Over the next 2 years, I worked an average of 60-80 hours per week to be able to pay for rent, groceries, utilities, and at least one flight lesson a week. I ran out of money too many times to count but it was all worth it when my Designated Pilot Examiner handed over my temporary Private Pilot Certificate with a firm handshake. Little did I know this was just the beginning. I moved back home to work on my instrument rating and progress into my commercial training. Time building took me from the New England, to Florida, then to Texas and back up the to Massachusetts with many stops and countless stories in between.

Some roads are convoluted and take you far away from your goal before launching you towards it.

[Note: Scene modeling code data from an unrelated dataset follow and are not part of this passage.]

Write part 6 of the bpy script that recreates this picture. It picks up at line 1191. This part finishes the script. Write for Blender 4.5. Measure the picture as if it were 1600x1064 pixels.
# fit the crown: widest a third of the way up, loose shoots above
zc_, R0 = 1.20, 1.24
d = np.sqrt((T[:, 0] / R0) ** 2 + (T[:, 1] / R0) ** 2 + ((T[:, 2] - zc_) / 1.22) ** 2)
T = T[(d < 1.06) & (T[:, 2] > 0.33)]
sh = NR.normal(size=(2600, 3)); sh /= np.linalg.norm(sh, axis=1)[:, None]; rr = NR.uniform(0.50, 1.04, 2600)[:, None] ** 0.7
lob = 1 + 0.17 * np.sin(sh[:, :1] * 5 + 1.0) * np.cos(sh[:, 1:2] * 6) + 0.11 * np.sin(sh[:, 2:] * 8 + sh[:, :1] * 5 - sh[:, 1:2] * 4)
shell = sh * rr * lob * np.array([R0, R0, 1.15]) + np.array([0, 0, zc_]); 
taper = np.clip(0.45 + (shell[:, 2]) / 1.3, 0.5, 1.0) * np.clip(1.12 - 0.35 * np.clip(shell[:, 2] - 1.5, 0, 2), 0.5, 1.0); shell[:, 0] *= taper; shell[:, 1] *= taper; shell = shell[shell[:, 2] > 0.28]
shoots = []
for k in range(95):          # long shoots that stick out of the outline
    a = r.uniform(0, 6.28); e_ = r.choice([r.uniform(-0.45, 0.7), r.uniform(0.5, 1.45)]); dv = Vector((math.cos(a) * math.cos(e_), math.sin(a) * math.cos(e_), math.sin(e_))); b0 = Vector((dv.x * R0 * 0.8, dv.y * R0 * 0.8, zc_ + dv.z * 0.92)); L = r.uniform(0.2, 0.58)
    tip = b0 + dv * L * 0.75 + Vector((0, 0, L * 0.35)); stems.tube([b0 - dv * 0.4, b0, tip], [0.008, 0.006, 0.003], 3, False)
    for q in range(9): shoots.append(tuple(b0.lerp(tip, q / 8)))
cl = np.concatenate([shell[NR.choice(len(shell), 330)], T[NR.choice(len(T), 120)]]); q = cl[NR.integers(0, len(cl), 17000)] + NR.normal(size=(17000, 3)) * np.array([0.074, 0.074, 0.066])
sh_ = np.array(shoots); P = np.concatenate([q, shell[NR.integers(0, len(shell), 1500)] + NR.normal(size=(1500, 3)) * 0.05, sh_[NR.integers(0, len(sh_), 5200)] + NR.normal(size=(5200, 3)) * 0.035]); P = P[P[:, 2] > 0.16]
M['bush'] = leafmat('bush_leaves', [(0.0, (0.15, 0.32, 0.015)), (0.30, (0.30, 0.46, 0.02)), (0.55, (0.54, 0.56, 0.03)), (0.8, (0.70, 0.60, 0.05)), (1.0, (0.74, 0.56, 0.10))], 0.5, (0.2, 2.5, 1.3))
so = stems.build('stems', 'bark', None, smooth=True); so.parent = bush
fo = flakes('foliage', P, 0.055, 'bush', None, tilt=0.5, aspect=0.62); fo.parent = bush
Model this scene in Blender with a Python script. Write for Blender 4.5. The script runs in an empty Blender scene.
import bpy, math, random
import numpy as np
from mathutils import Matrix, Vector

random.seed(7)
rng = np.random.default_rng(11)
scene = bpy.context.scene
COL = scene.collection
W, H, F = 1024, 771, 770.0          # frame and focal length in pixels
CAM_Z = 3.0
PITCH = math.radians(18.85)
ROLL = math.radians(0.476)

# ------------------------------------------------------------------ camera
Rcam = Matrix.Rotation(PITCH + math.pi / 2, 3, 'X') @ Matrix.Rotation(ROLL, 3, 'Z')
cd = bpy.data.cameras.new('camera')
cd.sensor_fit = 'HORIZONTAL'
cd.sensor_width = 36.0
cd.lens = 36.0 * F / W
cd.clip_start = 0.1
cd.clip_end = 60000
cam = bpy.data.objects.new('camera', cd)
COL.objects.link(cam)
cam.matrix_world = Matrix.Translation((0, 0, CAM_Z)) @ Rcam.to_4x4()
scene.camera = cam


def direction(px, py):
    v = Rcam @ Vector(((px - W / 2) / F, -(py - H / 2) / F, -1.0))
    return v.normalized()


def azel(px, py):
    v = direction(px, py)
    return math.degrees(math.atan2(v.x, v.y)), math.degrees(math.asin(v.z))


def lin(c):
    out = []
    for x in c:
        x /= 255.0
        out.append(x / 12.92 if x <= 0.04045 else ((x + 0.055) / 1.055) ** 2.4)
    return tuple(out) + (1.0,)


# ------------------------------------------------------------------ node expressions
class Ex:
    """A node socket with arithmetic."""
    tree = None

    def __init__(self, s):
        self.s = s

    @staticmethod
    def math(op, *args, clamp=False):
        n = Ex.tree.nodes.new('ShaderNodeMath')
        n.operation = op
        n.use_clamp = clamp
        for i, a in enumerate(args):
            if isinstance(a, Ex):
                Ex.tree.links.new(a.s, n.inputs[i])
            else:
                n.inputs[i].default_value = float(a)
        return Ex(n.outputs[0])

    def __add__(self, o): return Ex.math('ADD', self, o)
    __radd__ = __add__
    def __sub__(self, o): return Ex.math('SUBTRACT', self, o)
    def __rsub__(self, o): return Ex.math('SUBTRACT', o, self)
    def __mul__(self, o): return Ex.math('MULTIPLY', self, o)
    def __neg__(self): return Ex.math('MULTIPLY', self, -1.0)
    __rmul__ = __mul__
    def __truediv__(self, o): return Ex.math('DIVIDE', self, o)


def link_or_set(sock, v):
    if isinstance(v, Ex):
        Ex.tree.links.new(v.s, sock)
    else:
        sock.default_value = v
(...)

Becoming a pilot has been such a rewarding experience with many friends met along the way and seemingly endless experiences and views. Flying teaches you to look at the world in a whole new perspective. Many issues seem so large on the ground but slowly fade as you take in a bigger picture from the sky. It has built a large amount of self confidence, intuition, and molded a proper decision making process that translates to all facets of life. Whether you want to fly with friends and family, travel the country in your own airplane, or make this your career, learning to fly will introduce you to a tight knit community of people that share the same mindset. If you have a dream, there is always a way to accomplish it. It may take longer than those around you, it may not be the most effective path, but you can do anything you set your mind to.